A month after the Freedom House's office was opened in Cairo, the Egyptian government announced an investigation of the NGOs. In December, the Egyptians raided the NGOs' offices, then banned travel by Americans accused of violating the country's foreign funding laws.

"There was no real Arab Spring for us," said Charles Dunne, the director of Middle East programs at Freedom House, who was one of the people purportedly indicted by Egypt.

The Obama administration has condemned Cairo's actions and has warned that U.S. aid to Egypt was in jeopardy.

During Mr. Mubarak's reign, Congress repeatedly threatened to cut Egypt's military aid to protest the Egyptian government's refusal to register pro-democracy NGO groups.

But the congressional threats were never fulfilled, reflecting Egypt's lobbying clout and U.S. concerns about penalizing a pivotal ally in the region.

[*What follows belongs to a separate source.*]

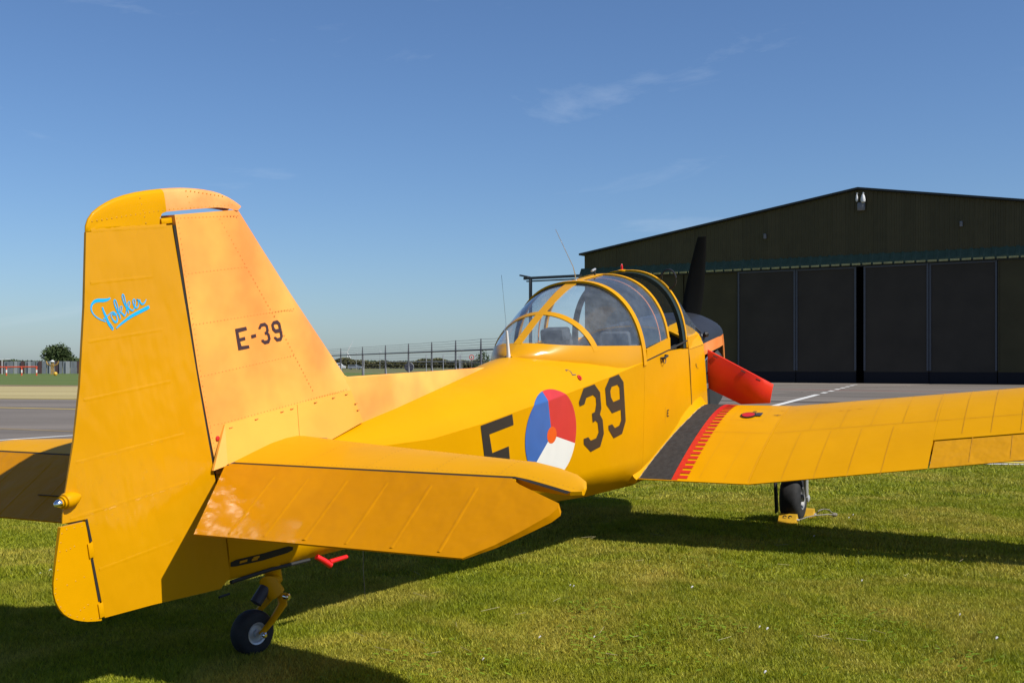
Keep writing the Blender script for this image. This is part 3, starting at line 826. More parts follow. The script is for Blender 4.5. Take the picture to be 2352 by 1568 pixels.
for (x_, r_) in ((5.44, 1.33), (5.43, 1.46), (5.3, 1.85), (5.29, 1.92), (5.31, 2.0)):
    drape('fastener', [[(x_, r_), (x_, r_+.03), (x_+.008, r_+.03), (x_+.008, r_)]], wz, M['line'], WR, .005)
M['sealant'] = simple('dirty_sealant', (.55, .42, .18), .7, var=.3, scale=25)
# root fillet between wing and fuselage side
fil = []
for x in np.linspace(4.12, 5.72, 17):
    z0 = wz(max(x, 4.152), .5)
    rr = .435+.10*min(1, (x-4.12)/1.1)
    fil.append([V(x, rr-.03, z0+.10), V(x, rr+.012, z0+.055), V(x, rr+.03, z0+.02), V(x, rr+.052, z0+.002), V(x, rr+.03, z0-.03), V(x, rr-.03, z0-.03)])
loft('wing_fillet', fil, M['yellow'], WR, angle=40)
tube('fillet_sealant', [V(x, .435+.10*min(1, (x-4.12)/1.1)+.054, wz(max(x, 4.152), .5)+.003) for x in np.linspace(4.16, 5.6, 12)], .0028, M['sealant'], WR, 5)

# ---- tail plane
SL = [(.03, .58), (.10, .56), (.333, .50), (.855, .375), (1.32, .27), (1.60, .205), (1.74, .155), (1.83, .10), (1.90, .02), (1.935, -.06), (1.945, -.10)]
SRr = [(.03, -.03), (1.61, -.03), (1.66, -.045), (1.90, -.145), (1.945, -.13)]
SZ = .965
def stab_ring(r, sg):
    le = float(np.interp(r, *zip(*SL))); te = float(np.interp(r, *zip(*SRr)))
    th = .046 if r < 1.6 else .046*max(.12, (1.96-r)/.36)**.6
    pr = [(0, .0), (.02, .28), (.06, .5), (.15, .78), (.3, .97), (.5, 1.0), (.75, .8), (1.0, .55)]
    up = [V(le+(te-le)*t, sg*r, SZ+th*q) for t, q in pr]; lo = [V(le+(te-le)*t, sg*r, SZ-th*q) for t, q in pr[1:]]
    return up + lo[::-1]
EH = Vector((-.053, .966)); ET = Vector((-.48, .785)); EC = (ET-EH).length; ED = (ET-EH)/EC; EN = Vector((ED.y, -ED.x))
if EN.y < 0: EN = -EN
def el_pt(s, r, h): 
    p = EH + ED*s + EN*h; return (p.x, r, p.y)
EL_OUT = [(.0, .085), (.0, 1.60), (.035, 1.655), (.13, 1.865), (.155, 1.872), (.20, 1.852), (.29, 1.775), (.38, 1.69), (EC, 1.585), (EC, .235)]
def make_tail(sg):
    s_ = loft('stabilizer', [stab_ring(r, sg) for r in (.03, .1, .2, .333, .6, .855, 1.1, 1.32, 1.5, 1.6, 1.68, 1.74, 1.79, 1.83, 1.87, 1.90, 1.92, 1.935, 1.945)], M['yellow'], plane, angle=40)
    bm = bmesh.new()
    def tk(s): return .024*(1-s/EC)+.004
    top = [bm.verts.new(V(*el_pt(s, sg*r, tk(s)))) for s, r in EL_OUT]
    bot = [bm.verts.new(V(*el_pt(s, sg*r, -tk(s)))) for s, r in EL_OUT]
    bm.faces.new(top); bm.faces.new(bot[::-1])
    for i in range(len(top)): bm.faces.new([top[i], top[(i+1) % len(top)], bot[(i+1) % len(top)], bot[i]])
    tri(bm)
    e_ = finish(bm, 'elevator', M['elevator_yellow'], plane, angle=25)
    # leading edge roll of the elevator
    tube('hinge_tube', [V(-.052, sg*.085, .966), V(-.052, sg*1.60, .966)], .023, M['elevator_yellow'], e_, 10)
    # rib tapes
    for r in (.42, .61, .82, 1.03, 1.25, 1.47):
        bm = bmesh.new(); n_ = 14; rows = []
        for k in range(n_+1):
            s = .07+(EC-.09)*k/n_; hgt = tk(s)+.0042*(.6+.6*random.random()); w_ = .011*(.9+.3*random.random())
            rows.append([bm.verts.new(V(*el_pt(s, sg*(r-w_), tk(s)-.001))), bm.verts.new(V(*el_pt(s, sg*r, hgt))), bm.verts.new(V(*el_pt(s, sg*(r+w_), tk(s)-.001)))])
        for a, b in zip(rows, rows[1:]):
            bm.faces.new([a[0], a[1], b[1], b[0]]); bm.faces.new([a[1], a[2], b[2], b[1]])
        finish(bm, 'rib_tape', M['elevator_yellow'], e_, recalc=False, angle=80)
    # dark strip painting the shade in the hinge gap
    mesh('hinge_gap', [V(-.024, sg*.08, .9885), V(-.024, sg*1.62, .9885), V(-.146, sg*1.905, .974), V(-.158, sg*1.892, .968), V(-.050, sg*1.612, .9885), V(-.046, sg*.08, .9895)], [(0, 1, 2, 3, 4, 5)], M['gap'], s_, smooth=False)
    box('hinge_bracket', V(-.035, sg*1.60, .975), (.05, .035, .02), M['yellow'], e_, bevel=.004)
    return s_, e_
def stab_rivets(parent):
    bm = bmesh.new(); P_ = []
    def zt(x, r):
        le = float(np.interp(r, *zip(*SL))); te = float(np.interp(r, *zip(*SRr))); t = (le-x)/(le-te)
        th = .046 if r < 1.6 else .046*max(.12, (1.96-r)/.36)**.6
        return SZ+th*float(np.interp(t, [0, .02, .06, .15, .3, .5, .75, 1], [0, .28, .5, .78, .97, 1, .8, .55]))
    for r in (.5, .85, 1.2, 1.52):
        le = float(np.interp(r, *zip(*SL))); n_ = int((le+.02)/.026)
        P_ += [(-.01+(le-.03)*k/n_+.06*(k/n_)*0, r+.03*k/n_) for k in range(n_)]
    P_ += [(-.005, .15+1.45*k/60) for k in range(61)] + [(float(np.interp(.2+1.4*k/50, *zip(*SL)))*.78, .2+1.4*k/50) for k in range(51)]
    P_ += [(-.02-.09*k/9, 1.66+.24*k/9) for k in range(10)]
    for x, r in P_:
        z = zt(x, r); c = [bm.verts.new(V(x+.0036*math.cos(q), r+.0036*math.sin(q), z)) for q in [i*math.pi/3 for i in range(6)]]; t = bm.verts.new(V(x, r, z+.002))
        for i in range(6): bm.faces.new([c[i], c[(i+1) % 6], t])
    o = finish(bm, 'rivets', M['stab_rivet'], parent, angle=80); o['kind'] = 'stuff'
M['stab_rivet'] = simple('yellow_rivet_head', (.50, .21, .002), .4, var=.1)
SRT, ELR = make_tail(1); stab_rivets(SRT)
SLT, ELL = make_tail(-1)
box('trim_tab_gap', V(*el_pt(.30, -.62, .0165)), (.006, .55, .002), M['gap'], ELL)

# ---- fin
FH = [(.90, -.082), (.965, -.085), (1.371, -.123), (2.166, -.152)]
FL = [(.90, 1.28), (.95, 1.25), (1.187, 1.074), (1.71, .662), (2.153, .328), (2.166, .322)]
FT = .042
def fin_ring(z):
    h = float(np.interp(z, *zip(*FH))); le = float(np.interp(z, *zip(*FL)))
    pr = [(0, 1), (.3, 1.0), (.6, 1.0), (.8, .9), (.9, .7), (.96, .45), (.99, .2), (1, 0)]
    zz = z + (.0 if z < 2.1 else 0)
    a = [V(h+(le-h)*t, FT*q, zz) for t, q in pr]; b = [V(h+(le-h)*t, -FT*q, zz) for t, q in pr[:-1]]
    return a + b[::-1]
fin = loft('fin', [fin_ring(z) for z in (.90, 1.0, 1.187, 1.45, 1.71, 1.95, 2.166)], M['dayglo'], plane, angle=40)
# long low dorsal fin running to the canopy
dor = []
for x in np.linspace(.95, 2.665, 14):
    zt_ = float(np.interp(x, [.95, 1.07, 1.53, 2.03, 2.665], [1.26, 1.197, 1.13, 1.056, .966])); zb = deck_z(x, .03)-.03
    k_ = (2.665-x)/1.7; tb = .012+.026*k_; tt = .005+.010*k_
    dor.append([V(x, tb, zb), V(x, tt, zt_-.008), V(x, 0, zt_), V(x, -tt, zt_-.008), V(x, -tb, zb)])
loft('dorsal_fin', dor, M['dayglo'], plane, angle=50)
def fairing(poly, sg):
    bm = bmesh.new(); a = [bm.verts.new(V(x, sg*r, z)) for x, z, r in poly]; b = [bm.verts.new(V(x, sg*(r-.012), z)) for x, z, r in poly]
    bm.faces.new(a); bm.faces.new(b[::-1])
    for i in range(len(a)): bm.faces.new([a[i], a[(i+1) % len(a)], b[(i+1) % len(a)], b[i]])
    tri(bm)
    return finish(bm, 'root_fairing', M['dayglo2'], fin, angle=25)
M['dayglo2'] = paint('dayglo_fairing', (.95, .36, .05), (.95, .44, .06), lo=.3, hi=.6, rough=.5, coat=.08, spec=.2, wave=.15, grime=.02)
P1 = [(0, 1.165, .05), (.551, 1.145, .05), (.478, .978, .1), (.28, .985, .1), (.085, .990, .1), (-.069, .985, .1), (-.135, .975, .07)]
P2 = [(.555, 1.145, .05), (1.033, 1.127, .05), (1.121, .929, .05), (.742, .915, .1), (.666, .941, .1), (.482, .978, .1)]
for sg in (1, -1):
    f1_ = fairing(P1, sg); f2_ = fairing(P2, sg)
    tube('root_seal', [V(x, sg*r, z) for x, z, r in ((-.075, .983, .104), (.085, .987, .104), (.28, .982, .105), (.478, .975, .106), (.60, .955, .106), (.70, .928, .103))], .007, M['seal'], fin, 8)
# rivets: small domes in rows
def rivets(parent, rows, rfun, sp, rad_=.0034, h=.0016, mat=None, sg=1):
    bm = bmesh.new()
    for (x0, z0), (x1, z1) in rows:
        L_ = math.hypot(x1-x0, z1-z0); n_ = max(2, int(L_/sp))
        for k in range(n_+1):
            x, z = x0+(x1-x0)*k/n_, z0+(z1-z0)*k/n_; r = rfun(x, z)
            c = [bm.verts.new(V(x+rad_*math.cos(q), sg*(r-.0003), z+rad_*math.sin(q))) for q in [i*math.pi/3 for i in range(6)]]
            t = bm.verts.new(V(x, sg*(r+h), z))
            for i in range(6): bm.faces.new([c[i], c[(i+1) % 6], t])
    o = finish(bm, 'rivets', mat, parent, angle=80); o['kind'] = 'stuff'
    return o
fr = lambda x, z: FT
M['rivet_o'] = simple('orange_rivet', (.78, .25, .03), .5, var=.1)
M['rivet_y'] = simple('yellow_rivet', (.60, .26, .002), .4, var=.1)
rivets(fin, [((-.135, 1.896), (.281, 1.888)), ((-.125, 1.66), (.62, 1.638)), ((-.112, 1.417), (.578, 1.40)), ((.143, 2.129), (.461, 1.62)), ((.461, 1.62), (.705, 1.192)),
             ((-.14, 2.150), (.272, 2.138)), ((-.135, 2.13), (-.108, 1.371)), ((-.108, 1.371), (-.078, 1.02)), ((-.09, 1.18), (-.01, 1.172)), ((.01, 1.172), (1.0, 1.137))], fr, .024, rad_=.0045, h=.003, mat=M['rivet_o'])
for (x, z) in ((.03, 1.155), (.22, 1.155), (.42, 1.15), (.50, 1.148), (.70, 1.14), (.86, 1.133), (.98, 1.128), (1.06, 1.06), (1.075, 1.02), (.86, .985)):
    tube('camloc', [V(x-.012, .058, z-.012), V(x+.010, .058, z-.012)], .003, M['rivet_o'], fin, 5)
for (x, z, rr_) in ((-.055, 1.11, .012), (-.095, .995, .010)):
    lathe('access_plug', [(0, rr_), (.004, rr_), (.006, rr_*.5)], V(x, .043, z), (0, -1, 0), M['red'], fin, 12)
box('hinge_fitting', V(-.185, 0, 2.142), (.07, .05, .026), M['yellow'], fin, bevel=.004)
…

"It may be we have taught the Egyptian army that these threats to cut aid are not serious," said Elliot Abrams, a senior Bush administration official now with the Council on Foreign Relations. "Now it is a real possibility and they don't quite recognize it."

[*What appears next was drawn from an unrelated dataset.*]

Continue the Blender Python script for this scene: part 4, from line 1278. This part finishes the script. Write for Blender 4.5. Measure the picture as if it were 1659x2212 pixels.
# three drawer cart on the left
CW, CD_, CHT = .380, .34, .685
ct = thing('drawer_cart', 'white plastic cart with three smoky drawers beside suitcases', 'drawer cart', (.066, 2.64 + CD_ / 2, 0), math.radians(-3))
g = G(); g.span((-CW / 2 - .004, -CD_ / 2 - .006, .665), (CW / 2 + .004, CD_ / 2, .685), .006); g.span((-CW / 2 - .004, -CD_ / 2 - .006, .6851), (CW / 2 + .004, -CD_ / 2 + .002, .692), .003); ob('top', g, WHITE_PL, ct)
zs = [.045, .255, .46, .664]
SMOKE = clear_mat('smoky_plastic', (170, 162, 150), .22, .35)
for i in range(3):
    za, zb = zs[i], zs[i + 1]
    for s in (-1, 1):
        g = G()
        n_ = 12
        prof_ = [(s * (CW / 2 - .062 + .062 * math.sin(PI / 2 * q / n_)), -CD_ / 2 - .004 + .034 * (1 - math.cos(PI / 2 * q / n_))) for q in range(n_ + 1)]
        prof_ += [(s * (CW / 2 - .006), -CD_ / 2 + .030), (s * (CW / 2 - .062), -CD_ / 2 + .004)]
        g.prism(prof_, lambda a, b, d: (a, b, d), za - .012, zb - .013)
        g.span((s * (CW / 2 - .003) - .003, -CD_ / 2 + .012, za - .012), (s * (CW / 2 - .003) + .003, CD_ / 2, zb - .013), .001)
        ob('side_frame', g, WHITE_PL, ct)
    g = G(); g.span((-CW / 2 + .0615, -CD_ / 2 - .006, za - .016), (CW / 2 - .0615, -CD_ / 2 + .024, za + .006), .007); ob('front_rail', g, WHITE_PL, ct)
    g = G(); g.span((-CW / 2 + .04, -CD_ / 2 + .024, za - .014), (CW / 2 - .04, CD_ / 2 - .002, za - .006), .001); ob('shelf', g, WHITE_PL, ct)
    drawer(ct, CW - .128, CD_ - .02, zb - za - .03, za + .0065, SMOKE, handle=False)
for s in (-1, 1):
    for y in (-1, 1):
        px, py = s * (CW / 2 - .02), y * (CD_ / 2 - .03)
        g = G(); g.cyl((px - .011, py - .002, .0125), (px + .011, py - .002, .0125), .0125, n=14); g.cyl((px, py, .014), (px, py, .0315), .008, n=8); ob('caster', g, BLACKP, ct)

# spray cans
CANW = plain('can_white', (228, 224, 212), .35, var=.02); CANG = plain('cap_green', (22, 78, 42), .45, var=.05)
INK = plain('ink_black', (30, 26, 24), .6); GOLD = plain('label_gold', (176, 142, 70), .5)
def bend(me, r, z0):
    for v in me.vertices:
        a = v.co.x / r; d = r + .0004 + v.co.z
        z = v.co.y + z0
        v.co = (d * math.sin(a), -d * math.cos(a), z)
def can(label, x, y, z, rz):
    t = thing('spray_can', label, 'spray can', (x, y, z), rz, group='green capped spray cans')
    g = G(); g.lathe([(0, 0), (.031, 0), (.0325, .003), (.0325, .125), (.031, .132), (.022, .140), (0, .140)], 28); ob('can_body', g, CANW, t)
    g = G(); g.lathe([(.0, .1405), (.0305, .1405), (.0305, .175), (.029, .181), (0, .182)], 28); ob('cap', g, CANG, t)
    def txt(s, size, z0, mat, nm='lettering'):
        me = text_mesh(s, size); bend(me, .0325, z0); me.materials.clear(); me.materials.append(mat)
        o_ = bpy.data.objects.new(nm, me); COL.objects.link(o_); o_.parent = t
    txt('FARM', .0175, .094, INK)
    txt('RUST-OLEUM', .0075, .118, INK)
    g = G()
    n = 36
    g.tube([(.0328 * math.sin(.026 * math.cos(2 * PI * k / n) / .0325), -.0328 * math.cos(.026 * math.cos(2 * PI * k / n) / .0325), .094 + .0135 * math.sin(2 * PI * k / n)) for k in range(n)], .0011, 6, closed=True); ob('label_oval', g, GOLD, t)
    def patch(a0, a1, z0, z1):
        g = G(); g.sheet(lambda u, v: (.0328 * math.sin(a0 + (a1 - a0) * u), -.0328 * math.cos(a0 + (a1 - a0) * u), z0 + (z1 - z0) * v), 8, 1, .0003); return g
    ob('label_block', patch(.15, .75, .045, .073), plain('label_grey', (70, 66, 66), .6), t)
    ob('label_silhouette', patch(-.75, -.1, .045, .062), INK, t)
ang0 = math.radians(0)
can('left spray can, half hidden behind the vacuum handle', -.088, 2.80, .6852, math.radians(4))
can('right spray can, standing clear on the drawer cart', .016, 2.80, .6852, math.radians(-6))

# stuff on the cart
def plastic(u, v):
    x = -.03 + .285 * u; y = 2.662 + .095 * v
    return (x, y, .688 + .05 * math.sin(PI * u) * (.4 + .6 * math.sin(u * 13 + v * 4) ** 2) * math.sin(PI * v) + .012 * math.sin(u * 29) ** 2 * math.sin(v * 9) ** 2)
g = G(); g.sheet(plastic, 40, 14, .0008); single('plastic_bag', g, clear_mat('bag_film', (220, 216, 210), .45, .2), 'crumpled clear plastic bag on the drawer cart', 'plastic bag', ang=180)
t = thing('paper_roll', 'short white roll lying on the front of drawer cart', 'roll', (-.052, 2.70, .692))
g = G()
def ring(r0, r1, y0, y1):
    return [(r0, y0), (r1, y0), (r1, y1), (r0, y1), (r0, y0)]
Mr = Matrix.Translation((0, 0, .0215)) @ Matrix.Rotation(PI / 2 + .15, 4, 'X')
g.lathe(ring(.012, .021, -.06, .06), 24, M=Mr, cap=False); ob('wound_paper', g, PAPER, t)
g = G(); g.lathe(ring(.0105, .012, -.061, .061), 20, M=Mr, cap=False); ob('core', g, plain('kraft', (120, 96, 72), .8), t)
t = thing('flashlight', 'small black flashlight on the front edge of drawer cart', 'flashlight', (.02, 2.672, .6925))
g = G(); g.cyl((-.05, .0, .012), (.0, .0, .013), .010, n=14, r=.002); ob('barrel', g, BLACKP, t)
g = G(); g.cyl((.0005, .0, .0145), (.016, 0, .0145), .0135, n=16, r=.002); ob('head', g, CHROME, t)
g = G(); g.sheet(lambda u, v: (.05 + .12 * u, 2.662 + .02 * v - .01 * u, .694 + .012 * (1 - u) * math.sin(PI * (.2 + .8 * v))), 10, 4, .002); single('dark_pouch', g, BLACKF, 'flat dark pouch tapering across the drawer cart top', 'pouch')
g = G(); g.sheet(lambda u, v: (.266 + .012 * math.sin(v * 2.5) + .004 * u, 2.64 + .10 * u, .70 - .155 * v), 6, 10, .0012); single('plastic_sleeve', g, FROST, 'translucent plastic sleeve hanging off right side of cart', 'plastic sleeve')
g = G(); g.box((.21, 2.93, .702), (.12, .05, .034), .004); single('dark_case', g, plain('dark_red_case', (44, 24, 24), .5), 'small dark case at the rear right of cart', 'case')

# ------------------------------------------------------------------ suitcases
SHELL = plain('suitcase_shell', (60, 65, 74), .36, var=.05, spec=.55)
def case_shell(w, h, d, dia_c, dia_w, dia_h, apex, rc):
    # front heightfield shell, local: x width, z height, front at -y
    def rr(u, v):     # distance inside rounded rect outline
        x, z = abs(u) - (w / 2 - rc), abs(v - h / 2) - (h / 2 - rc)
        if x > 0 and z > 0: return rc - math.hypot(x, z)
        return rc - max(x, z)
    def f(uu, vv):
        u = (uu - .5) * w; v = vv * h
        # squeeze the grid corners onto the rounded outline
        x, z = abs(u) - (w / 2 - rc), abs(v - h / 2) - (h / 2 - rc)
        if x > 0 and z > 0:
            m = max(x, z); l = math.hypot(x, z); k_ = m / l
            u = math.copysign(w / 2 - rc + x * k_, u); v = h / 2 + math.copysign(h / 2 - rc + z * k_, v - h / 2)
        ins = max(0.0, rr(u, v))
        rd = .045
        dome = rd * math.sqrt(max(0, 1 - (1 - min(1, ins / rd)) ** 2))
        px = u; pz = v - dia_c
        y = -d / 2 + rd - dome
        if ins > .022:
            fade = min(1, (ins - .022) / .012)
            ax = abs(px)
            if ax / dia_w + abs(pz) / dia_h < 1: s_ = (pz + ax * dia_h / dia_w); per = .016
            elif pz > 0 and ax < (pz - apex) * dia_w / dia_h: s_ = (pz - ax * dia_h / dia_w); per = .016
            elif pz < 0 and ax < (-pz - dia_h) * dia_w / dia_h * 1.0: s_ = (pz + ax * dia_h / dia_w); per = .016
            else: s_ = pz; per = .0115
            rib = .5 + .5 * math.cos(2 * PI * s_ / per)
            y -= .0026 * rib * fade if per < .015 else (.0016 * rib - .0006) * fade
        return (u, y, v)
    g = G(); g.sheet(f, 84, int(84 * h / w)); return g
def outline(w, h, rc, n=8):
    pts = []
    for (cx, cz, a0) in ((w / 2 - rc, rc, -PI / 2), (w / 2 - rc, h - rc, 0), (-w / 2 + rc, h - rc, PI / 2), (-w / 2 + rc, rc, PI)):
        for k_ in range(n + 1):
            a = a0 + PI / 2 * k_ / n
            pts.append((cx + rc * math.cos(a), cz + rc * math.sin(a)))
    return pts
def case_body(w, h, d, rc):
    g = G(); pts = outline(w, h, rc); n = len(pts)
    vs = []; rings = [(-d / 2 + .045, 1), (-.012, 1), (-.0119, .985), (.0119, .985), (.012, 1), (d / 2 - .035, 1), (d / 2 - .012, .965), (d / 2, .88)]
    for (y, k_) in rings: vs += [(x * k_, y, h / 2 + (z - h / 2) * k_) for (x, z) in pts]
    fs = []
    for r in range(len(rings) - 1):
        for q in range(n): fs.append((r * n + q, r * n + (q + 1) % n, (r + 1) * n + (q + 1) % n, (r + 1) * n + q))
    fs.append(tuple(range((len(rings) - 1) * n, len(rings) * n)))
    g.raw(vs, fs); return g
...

Despite the U.S. threats, Egyptian leaders have shown few signs they are prepared to end the standoff.

A delegation of Egyptian military officers abruptly canceled a meeting scheduled for Wednesday with Sen. McCain, who heads the IRI board, and other lawmakers from the Senate Armed Services committee.

The U.S. groups say they are trying to work with the Egyptian legal system to counter the charges against their employees there. They are also pressing the Obama administration and Congress to intervene more forcefully on their behalf.

"We are in touch with members of Congress to sensitize them to what is going on in Egypt and the fact that we are subsidizing the Egyptian military, which is carrying out these attacks on civil society," Mr. Dunne said. "This is a war on civil society in Egypt in general."

Matt Bradley in Cairo contributed to this article.